Skift explains how The Greater Miami Convention & Visitor’s Bureau does this, letting website users create their own accounts to ensure that the site experience is entirely curated to their needs.

The ‘personalise your experience’ feature enables users to determine how relevant 10 categories are to them by selecting different options on a scale. For example, on the Foodie scale, users can choose whether they are a ‘simple palate’, ‘quick & delish’, ‘classic cuisine’, ‘epicurean appetite’ or ‘culinary daring’.

The categories are wide ranging, providing options for users to convey information on how romantic, active, and cultural they would like their trip to be.

From this information, signed-in users then receive relevant recommendations for hotels, events, and things to do. Furthermore, users also have the option of adding to a ‘trip planner’.

This shows how tourism boards like Greater Miami are no longer satisfied with providing information (and a passive user experience). Rather, many are delving into the territory of travel operators, finding ways to become more valuable for users, by creating tools to help with the active planning and organisation stages.

Location-based targeting

Not all tourism boards think in terms of far-flung or international visitors. Some, such as Visit Philadelphia, have discovered that most of their traffic comes from locals looking for things to do.

As a result, much of Visit Philadelphia’s content is designed with this in mind, involving a real-time context to appeal to locals looking for news about events, launches, and new openings (as well as visitors who might be interested in this).

Another effective tactic for tourism boards with a local audience is to used location-based targeting. This can potentially entice visitors from nearby or surrounding areas. It also acts as an effective form of personalisation, too, with communication often being based on where people are from or how far they might have to travel.

The tourism board for Washing D.C, does this, detecting IP addresses from New York City, Philadelphia, Chicago, and Los Angeles, and delivering customised content based on what might be most relevant to these locations.
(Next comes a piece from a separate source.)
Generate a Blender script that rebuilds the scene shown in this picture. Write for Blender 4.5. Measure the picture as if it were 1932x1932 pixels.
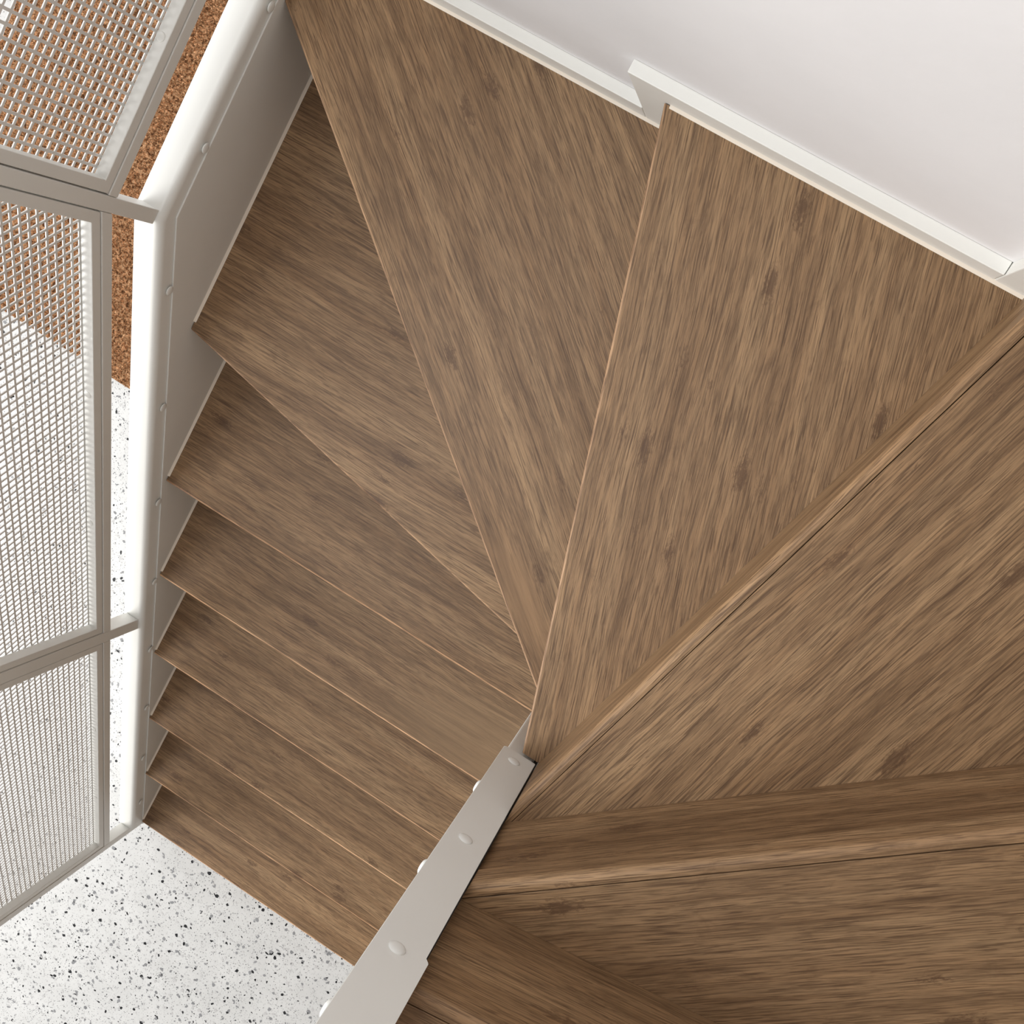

For example, it might serve content geared around short weekend visits for New Yorkers, or more cultural imagery for Los Angeles-based users.

Personalised pre-rolls

Personalisation largely extends to email, display advertising and possibly to site content like travel guides and destination-based information. Video advertising though is a trickier medium to personalise.

It can be done, however, as shown by the Tennessee Tourism Board, which decided to draw on data to serve personalised, pre-roll adverts to online users in its video campaign.

In order to do so, it looked at online behaviour (drawn from web cookies) to determine a picture of the user’s interests. Creating 2,000 different variations of the ad in total, it then served a pre-roll ad based on what would be likely to appeal to them the most. The video ad included a link to a landing page, where the user could take further action, such as build a personalised itinerary or enter into a competition.

According to the Tennessee Department of Tourist Development, the campaign generated a 46% increase in online traffic to the website, perhaps then proving the power of relevant and highly targeted travel content.

For Tennessee, the benefits extend to more than just engagement, too. By showing off the diversity of its destination, the campaign is likely to have generated new interest in the destination, and maybe even an entirely new set of travellers to re-target.